Phillipine Court of Appeals Refuses to Enforce $2 Billion Judgment Awarded by a U.S. Court in ATS and TVPA Case

The Court of Appeals of the Philippines has upheld its earlier decision against the enforcement of a Hawaii federal district court’s judgment granting Martial Law victims under the Marcos regime almost $2 billion in damages.

In refusing to enforce the judgment, the Philippines appellate court held that the case, which was a class action suit filed by 10,000 victims against the Marcos estate, gave “no opportunity for the … Estate [of former dictator Ferdinand Marcos] to confront each and every claimant,” and therefore the judgment was obtained in violation of Marcos’ constitutional due process rights.  The court declared that “rules of comity should not be made to prevail over our constitution.”

The Court of Appeals also concluded that the judgment against Marcos’ estate was “constitutionally infirm” because, although the complaint was filed under the Alien Torts Statute, the judgment was imposed under the Torture Victim Protection Act.

Chiquita Trial Set to Start in Colombian Terror Case Brought Under Anti-Terrorism Act

Trial is set to begin next month in the case of six Americans killed in the 1990s by the Columbian terrorist group Fuerzas Armadas Revolucionarias de Colombia, or FARC.  The plaintiffs are seeking to hold banana company Chiquita Brands International liable for the deaths because it allegedly paid the terrorist group about $288,000 over the course of nine years.  The lawsuit alleges that the payments constituted material support to the terrorist group, which is prohibited under the federal Anti-Terrorism Act.  The plaintiffs claim that Chiquita made the payments because it to assist it in expanding banana operations in Colombia.

U.S. District Judge Kenneth Marra declared that “[g]iven the widely reported news relating to the decades-long civil war in Colombia, and emergence of notoriously violent guerrilla groups in the context of that war, a reasonable juror could conclude that giving money to Colombian guerrillas, having no function other than the perpetration of violence, would enhance the terror capabilities of the guerrillas and lead to more violence,” and that the facts as alleged support the idea that Chiquita knew its payments would be used to fund kidnappings and murders.

In addition to the Anti-Terrorism Act claims of the six murdered Americans, families of Colombian nationals also filed suit against Chiquita under the Alien Tort Statute.  Those claims are in the discovery stage, however, and are not likely to go to trial for at least another year.

Notably, Chiquita pleaded guilty in 2007 to funding a different Colombian guerrilla group, the Autodefensas Unidas de Colombia, and paid a $25 million fine.
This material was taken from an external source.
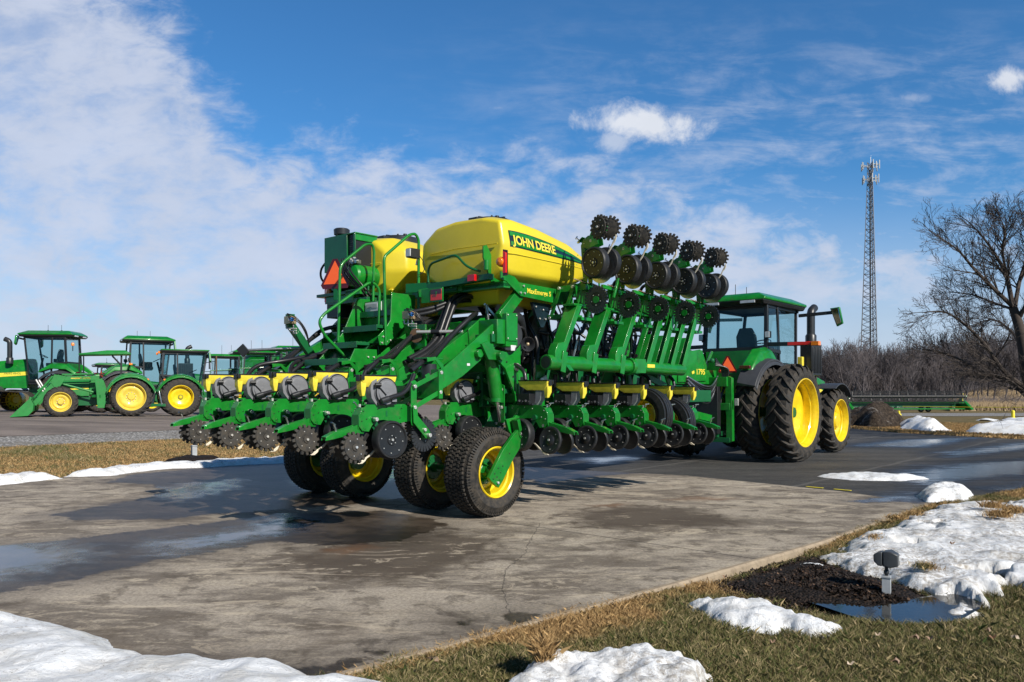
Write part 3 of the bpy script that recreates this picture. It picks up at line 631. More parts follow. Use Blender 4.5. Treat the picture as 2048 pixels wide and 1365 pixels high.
for u in kids(PL):
    if not u.name.startswith('row_unit'): continue
    for c in kids(u):
        if c.name.split('.')[0] in('closing_wheel','gauge_wheel'):
            c.rotation_euler=(Matrix.Rotation(c.rotation_euler.x+rq_.uniform(-.03,.03),3,'X').to_euler()); m_=Matrix.Rotation(c.rotation_euler.z+rq_.uniform(-.04,.04),3,'Z')
            c.rotation_euler=(m_@c.rotation_euler.to_matrix()@Matrix.Rotation(rq_.uniform(0,6.28),3,'Y')).to_euler()
# ---- tanks: loft of rounded sections along x ----
def tank_rings(s,S):   # S rows: x, y_in, y_out, z_bot, z_top, slope_in ; s=-1 right tank, +1 left
    rings=[]
    for x,yi,yo,zb,zt,cut,cr in S:
        y1,y0=yo,yi
        w=y1-y0; h=zt-zb
        P=[(y0+w*.30,zb),(y1-w*.20,zb),(y1-w*.05,zb+h*.10),(y1,zb+h*.34),(y1,zb+h*.62),(y1-w*.03,zb+h*.90),(y1-w*.12,zb+h*.99),(y0+w*.50,zt+.0),(y0+w*.28,zt-h*.03),(y0+w*.06,zt-h*.16),(y0,zt-h*.32),(y0,zb+h*.38),(y0+w*.08,zb+h*.20)]
        rings.append([(x,s*y,z) for y,z in P])
    return rings
def make_tank(s,name,x0=0.):
    # cross sections (y,z): flat outer side with a break line, sloped shoulders, chamfered inner side
    A=[(.62,2.90),(1.52,2.87),(1.74,3.02),(1.79,3.30),(1.74,3.60),(1.45,3.665),(.95,3.68),(.62,3.64),(.36,3.47),(.33,3.20),(.46,3.00)]
    B=[(.55,2.83),(1.55,2.82),(1.79,2.97),(1.84,3.31),(1.76,3.635),(1.42,3.725),(.92,3.745),(.50,3.70),(.22,3.50),(.20,3.20),(.36,2.94)]
    C=[(.55,2.83),(1.55,2.82),(1.79,2.97),(1.84,3.30),(1.75,3.59),(1.40,3.715),(.92,3.74),(.52,3.69),(.22,3.48),(.20,3.20),(.36,2.94)]
    D=[(.55,2.84),(1.55,2.83),(1.78,2.98),(1.83,3.27),(1.74,3.49),(1.40,3.60),(.92,3.62),(.54,3.57),(.26,3.42),(.24,3.20),(.38,2.95)]
    E_=[(.62,3.02),(1.52,3.01),(1.74,3.08),(1.79,3.24),(1.71,3.36),(1.38,3.42),(.92,3.43),(.62,3.41),(.38,3.32),(.36,3.18),(.46,3.07)]
    F_=[(.72,3.14),(1.48,3.13),(1.66,3.16),(1.70,3.23),(1.64,3.29),(1.36,3.32),(.92,3.33),(.72,3.32),(.52,3.28),(.50,3.21),(.58,3.16)]
    st=[(.24,A),(.46,B),(1.0,C),(1.66,D),(2.05,E_),(2.19,F_)]
    if s>0: st[0]=(.24,[(y+.12*max(0,(1.2-y)),z) for y,z in A])
    k=MB(); k.loft([[(x+x0,s*y,z) for y,z in P_] for x,P_ in st],'tank_yellow')
    me=k.mesh(name); o=bpy.data.objects.new(name,me); COL.objects.link(o); o.parent=PL
    for e in me.edges: e.use_edge_sharp=False
    bvm=o.modifiers.new('Bevel','BEVEL'); bvm.width=.075; bvm.segments=5; bvm.limit_method='ANGLE'; bvm.angle_limit=R(9); bvm.profile=.5
    me.polygons.foreach_set('use_smooth',[True]*len(me.polygons))
    k=MB(); ringp=[Vc((x+x0,s*(yv+.004),zv)) for x,yv,zv in((.23,.50,3.31),(.22,1.0,3.33),(.225,1.72,3.315))]; k.tube(ringp,.006,'tank_yellow',5); k.tube([(x0+.30,s*1.800,3.20),(x0+.47,s*1.832,3.20),(x0+1.6,s*1.825,3.19),(x0+1.95,s*1.785,3.19)],.005,'tank_yellow',5); k.build('mould_seam',o)
    k=MB(); c=Vc((x0+.95,s*.95,3.705))
    k.lathe(c,(0,0,1),[(0,.30),(.07,.30),(.085,.27),(.10,.265),(.12,.24),(.125,0)],'black_plastic',36)
    for i in range(8): q=i*math.pi/4; k.beam(c+Vc((math.cos(q)*.05,math.sin(q)*.05,.13)),c+Vc((math.cos(q)*.25,math.sin(q)*.25,.122)),.025,.025,'black_plastic')
    k.box(c.x+.20,c.x+.33,c.y-.06,c.y+.06,c.z+.05,c.z+.16,'black_plastic'); k.tube([c+Vc((.12,0,.12)),c+Vc((.12,0,.20))],.03,'black_plastic',8)
    k.box(c.x-.36,c.x-.22,c.y-.08,c.y+.08,c.z+.04,c.z+.10,'black_plastic')
    k.build('tank_lid',o,.004)
    k=MB(); k.loft([[(x0+.55,s*.55,2.62),(x0+1.65,s*.55,2.62),(x0+1.65,s*1.45,2.62),(x0+.55,s*1.45,2.62)],[(x0+.35,s*.4,2.95),(x0+1.8,s*.4,2.95),(x0+1.8,s*1.6,2.95),(x0+.35,s*1.6,2.95)]][::-1] ,'tank_yellow'); k.build('tank_sump',o,.02)
    return o
tankR=make_tank(-1,'seed_tank'); tankL=make_tank(1,'seed_tank',.0)
# decal draped on the right tank
bpy.context.view_layer.update(); dg=bpy.context.evaluated_depsgraph_get(); dg.update()
ev=tankR.evaluated_get(dg); mt=ev.to_mesh(); bv=BVHTree.FromPolygons([v.co.copy() for v in mt.vertices],[tuple(p.vertices) for p in mt.polygons])
def drape(me,off):
    for v in me.vertices:
        h=bv.ray_cast(Vc((v.co.x,-4,v.co.z)),Vc((0,1,0)))
        if h[0] is not None: v.co.y=h[0].y-off-v.co.y*0
        else: v.co.y=-1.7
def decal(poly,off,mat,name,nx=70,nz=14):   # poly: lower & upper edges as functions of x
    x0,x1,lo,hi=poly; P=[]
    for i in range(nx+1):
        x=x0+(x1-x0)*i/nx
        for j in range(nz+1): z=lo(x)+(hi(x)-lo(x))*j/nz; P.append((x,0,z))
    k=MB(); k.add(P,[(i*(nz+1)+j,(i+1)*(nz+1)+j,(i+1)*(nz+1)+j+1,i*(nz+1)+j+1) for i in range(nx) for j in range(nz)],mat)
    o=k.build(name,tankR,fix=False); drape(o.data,off); return o
X0,X1=.36,2.08
def top(x): f=(x-X0)/(X1-X0); return 3.490 + .02*f - .262*f**2.0
def bot(x): f=(x-X0)/(X1-X0); return 3.285 - .045*f
decal((X0,X1,bot,top),.004,'navy_decal','tank_decal')
def t2(x): return top(x)-.012
decal((X0+.012,X1-.07,lambda x: bot(x)+.014,lambda x: bot(x)+.014+max(.004,(t2(x)-bot(x)-.014)*.30)),.007,'green','tank_decal')
decal((X0+.012,X1-.09,lambda x: t2(x)-max(.004,(t2(x)-bot(x))*.28),t2),.007,'green','tank_decal')
nl=text_mesh('tank_lettering','JOHN DEERE',.158,'hopper_yellow',tankR,ext=0.,offset=.0042,space=.97)
for v in nl.data.vertices:
    x=v.co.x*.95+.83; z=v.co.y; z=z*(1.0 if True else 1); v.co=Vc((x,0,3.372-.030*(x-.4)+z))
bm=bmesh.new(); bm.from_mesh(nl.data); bmesh.ops.subdivide_edges(bm,edges=[e for e in bm.edges if e.calc_length()>.06],cuts=2); bmesh.ops.triangulate(bm,faces=bm.faces); bm.to_mesh(nl.data); bm.free(); drape(nl.data,.011)
ev.to_mesh_clear()
# ---- plate below the right tank ----
def P(name,bev=.004,label=None):
    global k
    o=k.build(name,PL,bev)
    if label: o['label']=label
    k=MB(); return o
k=MB(); y=-1.76
k.plate([(.24,y,2.97),(.50,y,2.93),(.58,y,2.87),(1.70,y,2.85),(1.90,y,3.02),(1.93,y,2.98),(1.47,y,2.66),(.62,y,2.70),(.34,y,2.86),(.24,y,2.88)],(0,.016,0),'green')
k.box(.3,1.9,-1.76,-.3,2.80,2.84,'green_dark'); k.box(.3,.42,-1.76,1.76,2.78,2.86,'green'); k.box(1.7,1.8,-1.7,1.7,2.70,2.78,'green')
for x,z in((.66,2.83),(.60,2.74),(.68,2.74)): k.bolt((x,-1.77,z),(0,-1,0),.014,.02)
k.plate([(.24,1.76,2.97),(.50,1.76,2.93),(.58,1.76,2.87),(1.70,1.76,2.85),(1.90,1.76,3.02),(1.47,1.76,2.66),(.62,1.76,2.70),(.24,1.76,2.88)],(0,.016,0),'green')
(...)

The trial is scheduled to begin on February 5, and to last six weeks.

Rubin v. Islamic Republic of Iran — SCOTUS to weigh in on whether terror victims can collect on judgments against state-sponsors of terrorism

In September 1997, three Hamas suicide bombers entered a crowded pedestrian mall in Jerusalem and blew themselves up, killing and injuring many people. Eight plaintiffs – comprised of victims or family members of victims of the Jerusalem attack – filed suit against the Islamic Republic of Iran alleging liability on the basis that Iran’s government, as a U.S-designated state sponsor of terror providing support to Hamas, were responsible for the attack.

In 2003, the U.S. District Court for the District of Columbia entered a default judgment in favor of the plaintiffs in the amount of $71.5 million, which Iran did not pay. In an effort to collect the $71.5 million, the plaintiffs initiated numerous other cases across the country over the course of 13 years as creditors attempting to seize and attach on Iranian assets located inside the United States.
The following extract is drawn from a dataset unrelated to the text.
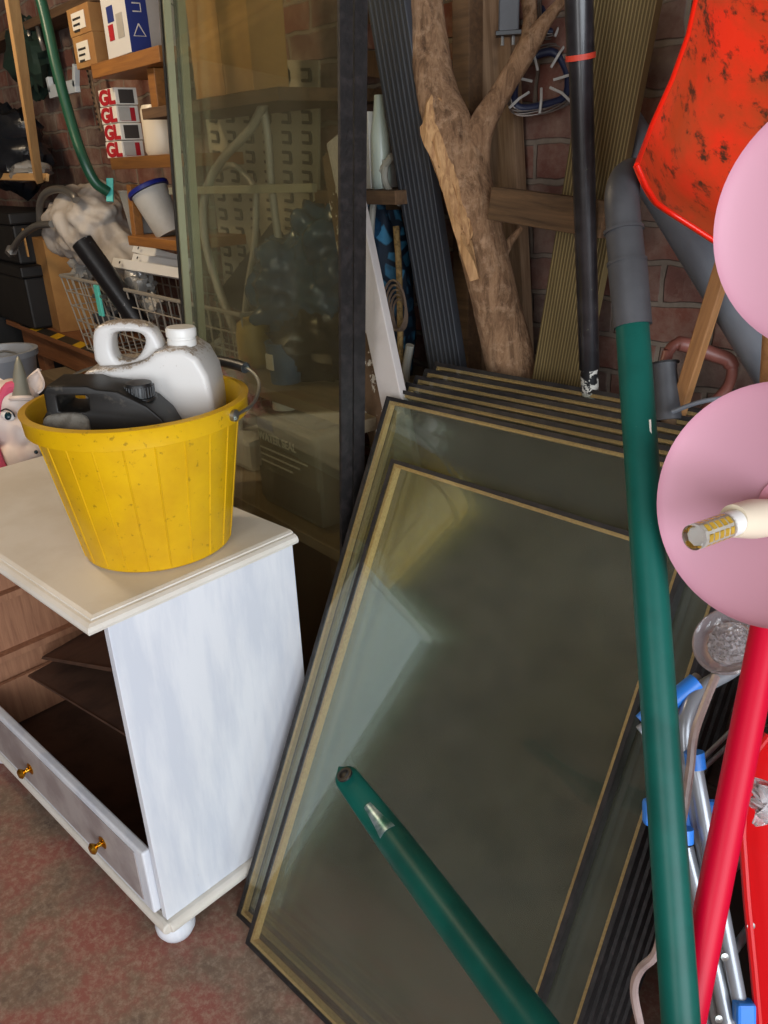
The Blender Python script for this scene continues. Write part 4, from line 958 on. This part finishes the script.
MB().tube(smooth_path([o+X*(w+.002)+Y_*(.14+a)+Zv*(.17+b_) for a, b_ in hp], 3), .0018, 5).build('heart_outline', M['ink'], e)
MB().box(o+X*w*.3-Y_*.001+Zv*h*.35, X*.02, Y_*.0006, Zv*.02).build('red_print', M['red_ink'], e); MB().box(o+X*w*.7-Y_*.001+Zv*h*.4, X*.025, Y_*.0006, Zv*.03).build('grey_print', M['pack_grey'], e)
MB().box(o+X*w*.35-Y_*.001+Zv*h*.6, X*.025, Y_*.0006, Zv*.02).build('navy_print', M['blue_ink'], e)
# wooden bracket leg under the box shelf
plank('turned_leg', aY(150, 68, 1.16), aY(156, 118, 1.16), .045, .04, (0, -1, 0), M['orange_pine'], 'turned pine leg fixed between the two varnished shelves', 'wooden leg')
zB = aY(110, 158, 1.14).z
slab('tin_shelf', aY(110, 160, 1.14).x, -2.33, 1.14, 1.445, zB-.035, zB, M['orange_pine'], 'varnished pine shelf under the stack of red lettered boxes')
# stacked boxes with red letters
gA = aY(108, 158, 1.19); gw = aY(124, 158, 1.19).x-gA.x; gh = (aY(108, 88, 1.19).z-zB)/4
gl = ['red and white printed box on the pine shelf, bottom of the stack of four', 'red and white printed box, second from the bottom of the stack of four', 'red and white printed box, second from the top of the stack of four', 'red and white printed box, topmost of the stack of four']
for k in range(4):
    o = V((gA.x-.012*k*0+(.004 if k % 2 else -.003), 1.19, zB+.0008+gh*k)); e = empty('product_box', o+V((gw/2, .06, 0)), gl[k], 'box', 'red lettered boxes stacked on the shelf')
    MB().aabb(o, o+V((gw, .075, gh-.002))).build('carton', M['label'], e, bevel=.002)
    text('red_lettering', 'GL', gh*1.12, M['red_ink'], e, o+V((.006, -.0012, gh*.10)), (1, 0, 0), Zv, bold=.003, wide=1.7)
    MB().aabb(o+V((gw+.0002, .012, gh*.08)), o+V((gw+.0012, .062, gh*.85))).build('dark_patch', M['dark_sticker'] if k % 2 else M['red_ink'], e)
    if k in (0, 2): MB().aabb(o+V((gw+.0014, .006, gh*.1)), o+V((gw+.0022, .045, gh*.9))).build('paper_sticker', M['pack_grey'], e)
p = aY(148, 156, 1.2); 
tag(MB().lathe([(0, 0), (.05, 0), (.056, .012), (.056, .125), (.05, .14), (0, .14)], V((aY(152, 150, 1.2).x, 1.24, zB+.001)), seg=30).build('cream_roll', M['cream'], smooth=True), 'cream plastic cylinder standing beside the red lettered boxes', 'canister')
zC = aY(130, 236, 1.14).z
slab('tub_shelf', aY(128, 240, 1.14).x, -2.36, 1.14, 1.445, zC-.03, zC, M['orange_pine'], 'varnished pine shelf holding the clear tubs behind the tall glass edge')
plank('shelf_upright', aY(128, 185, 1.16), aY(134, 238, 1.16), .03, .03, (0, -1, 0), M['orange_pine'], 'short pine upright between the red box shelf and the tub shelf', 'upright')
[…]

The plaintiffs sought to seize four collections of ancient Persian artifacts, including a collection of tablets containing some of the oldest writings in the world – the Persepolis tablets.  These artifacts, which are allegedly owned by Iran, were loaned to Chicago’s Field Museum of Natural History and the Oriental Institute at the University of Chicago.
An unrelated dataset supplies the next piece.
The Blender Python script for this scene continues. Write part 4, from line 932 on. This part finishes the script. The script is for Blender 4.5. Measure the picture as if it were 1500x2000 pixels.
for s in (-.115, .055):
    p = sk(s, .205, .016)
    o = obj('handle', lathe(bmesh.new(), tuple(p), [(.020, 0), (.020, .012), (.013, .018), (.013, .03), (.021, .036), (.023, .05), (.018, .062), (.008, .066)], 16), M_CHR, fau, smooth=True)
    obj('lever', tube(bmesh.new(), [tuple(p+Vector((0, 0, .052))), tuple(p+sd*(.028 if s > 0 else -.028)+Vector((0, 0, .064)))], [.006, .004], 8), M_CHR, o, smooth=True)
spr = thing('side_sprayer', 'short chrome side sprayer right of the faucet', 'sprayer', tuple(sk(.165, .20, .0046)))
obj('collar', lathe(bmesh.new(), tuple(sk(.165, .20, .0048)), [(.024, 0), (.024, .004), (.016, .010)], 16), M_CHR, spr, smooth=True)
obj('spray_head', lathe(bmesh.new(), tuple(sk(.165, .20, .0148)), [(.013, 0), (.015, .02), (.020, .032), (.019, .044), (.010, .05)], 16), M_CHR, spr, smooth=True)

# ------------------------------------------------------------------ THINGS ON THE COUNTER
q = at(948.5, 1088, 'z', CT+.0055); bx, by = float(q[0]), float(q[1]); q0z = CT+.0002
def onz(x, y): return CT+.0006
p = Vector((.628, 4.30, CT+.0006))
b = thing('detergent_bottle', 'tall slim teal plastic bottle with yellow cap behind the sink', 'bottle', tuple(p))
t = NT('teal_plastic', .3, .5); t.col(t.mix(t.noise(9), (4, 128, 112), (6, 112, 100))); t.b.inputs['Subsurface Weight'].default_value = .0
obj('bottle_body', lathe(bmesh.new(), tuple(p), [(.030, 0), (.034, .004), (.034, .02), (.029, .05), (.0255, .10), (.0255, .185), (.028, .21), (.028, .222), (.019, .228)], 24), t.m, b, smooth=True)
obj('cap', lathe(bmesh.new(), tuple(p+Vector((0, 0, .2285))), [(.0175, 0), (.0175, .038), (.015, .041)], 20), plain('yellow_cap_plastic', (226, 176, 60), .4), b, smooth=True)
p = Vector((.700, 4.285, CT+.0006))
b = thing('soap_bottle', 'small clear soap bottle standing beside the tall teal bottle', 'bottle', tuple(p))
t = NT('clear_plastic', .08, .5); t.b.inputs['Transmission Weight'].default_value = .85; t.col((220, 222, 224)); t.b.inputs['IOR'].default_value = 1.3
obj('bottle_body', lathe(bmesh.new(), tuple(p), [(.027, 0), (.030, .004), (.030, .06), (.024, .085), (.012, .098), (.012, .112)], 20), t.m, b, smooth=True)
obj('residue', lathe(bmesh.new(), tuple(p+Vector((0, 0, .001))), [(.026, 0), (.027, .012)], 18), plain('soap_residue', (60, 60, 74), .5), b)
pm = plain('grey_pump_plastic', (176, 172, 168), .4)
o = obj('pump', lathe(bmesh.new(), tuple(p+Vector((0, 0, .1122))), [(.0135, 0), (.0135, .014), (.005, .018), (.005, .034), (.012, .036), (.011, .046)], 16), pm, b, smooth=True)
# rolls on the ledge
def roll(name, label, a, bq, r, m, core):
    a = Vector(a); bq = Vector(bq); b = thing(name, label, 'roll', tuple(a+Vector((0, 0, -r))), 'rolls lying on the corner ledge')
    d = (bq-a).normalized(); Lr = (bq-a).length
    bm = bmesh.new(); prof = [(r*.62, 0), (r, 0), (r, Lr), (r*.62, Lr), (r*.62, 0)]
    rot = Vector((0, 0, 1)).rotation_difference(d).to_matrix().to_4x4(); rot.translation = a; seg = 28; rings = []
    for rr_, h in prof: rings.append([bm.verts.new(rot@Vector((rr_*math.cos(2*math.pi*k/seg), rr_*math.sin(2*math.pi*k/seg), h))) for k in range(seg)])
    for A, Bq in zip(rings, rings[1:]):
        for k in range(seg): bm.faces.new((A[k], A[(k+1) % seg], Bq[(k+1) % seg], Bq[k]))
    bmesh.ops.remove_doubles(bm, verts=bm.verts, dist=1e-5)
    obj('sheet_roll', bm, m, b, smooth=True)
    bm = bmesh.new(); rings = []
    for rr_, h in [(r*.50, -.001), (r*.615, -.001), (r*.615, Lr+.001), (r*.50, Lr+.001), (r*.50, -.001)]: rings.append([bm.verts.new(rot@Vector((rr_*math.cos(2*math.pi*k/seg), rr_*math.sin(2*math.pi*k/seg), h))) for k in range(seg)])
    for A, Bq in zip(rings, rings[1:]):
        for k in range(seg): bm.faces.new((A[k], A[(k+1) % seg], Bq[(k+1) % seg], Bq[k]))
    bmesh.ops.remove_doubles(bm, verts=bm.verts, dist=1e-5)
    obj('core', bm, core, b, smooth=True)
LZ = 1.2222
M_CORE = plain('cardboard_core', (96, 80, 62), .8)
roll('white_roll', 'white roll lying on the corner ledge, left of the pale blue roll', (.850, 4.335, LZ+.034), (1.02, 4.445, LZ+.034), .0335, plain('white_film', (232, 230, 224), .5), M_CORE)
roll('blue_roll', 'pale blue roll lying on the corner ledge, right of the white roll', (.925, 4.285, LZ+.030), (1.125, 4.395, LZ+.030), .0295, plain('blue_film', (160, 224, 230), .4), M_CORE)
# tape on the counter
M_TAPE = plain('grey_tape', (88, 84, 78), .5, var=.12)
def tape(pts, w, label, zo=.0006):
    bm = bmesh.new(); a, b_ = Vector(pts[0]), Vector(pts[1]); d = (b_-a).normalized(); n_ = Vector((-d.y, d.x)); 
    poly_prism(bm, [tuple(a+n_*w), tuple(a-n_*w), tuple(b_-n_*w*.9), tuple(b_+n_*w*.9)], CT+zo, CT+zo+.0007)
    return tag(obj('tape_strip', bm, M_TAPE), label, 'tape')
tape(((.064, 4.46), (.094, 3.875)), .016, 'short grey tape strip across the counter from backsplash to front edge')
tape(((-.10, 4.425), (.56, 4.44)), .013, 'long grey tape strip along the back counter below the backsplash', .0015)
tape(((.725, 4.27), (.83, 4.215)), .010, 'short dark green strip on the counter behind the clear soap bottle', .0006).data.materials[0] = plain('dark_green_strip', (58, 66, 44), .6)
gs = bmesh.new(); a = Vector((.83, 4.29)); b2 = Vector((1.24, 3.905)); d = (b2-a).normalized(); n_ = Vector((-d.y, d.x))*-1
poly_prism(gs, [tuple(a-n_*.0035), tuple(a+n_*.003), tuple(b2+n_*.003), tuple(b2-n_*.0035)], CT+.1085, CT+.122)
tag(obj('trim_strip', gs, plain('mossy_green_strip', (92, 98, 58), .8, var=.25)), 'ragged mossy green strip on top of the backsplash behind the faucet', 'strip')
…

The District Court held, and the Seventh Circuit Court of Appeals agreed, that although the Foreign Sovereign Immunities Act (FSIA) allows plaintiffs to seize the property of a foreign state-sponsor of terror that is “used for a commercial activity in the United States,” the law requires the property to be used by the foreign government itself, not a third party like the museums here.

The Ninth Circuit, Second Circuit, and District of Columbia Circuits Court of Appeals, in separate cases, have all previously held that terror victims are able to attach and execute on any asset of a foreign state sponsor of terror.

The U.S. Supreme Court must now resolve the split among the Circuits and resolve a singular question: can United States citizen victims of terror sue foreign countries designated as state sponsors of terror, win judgments for money damages, and seize and sell ANY property of the foreign country to satisfy the judgment?

The plaintiffs argue that “private lawsuits brought directly against designated state sponsors of terror like” Iran have been “one of the most effective civil terror-fighting tools,” and that allowing the 7th Circuit’s ruling to stand “would thwart many such enforcement efforts, shielding assets that Iran and other state sponsors of terror hold in the United States.”

Oral argument was held on December 4th.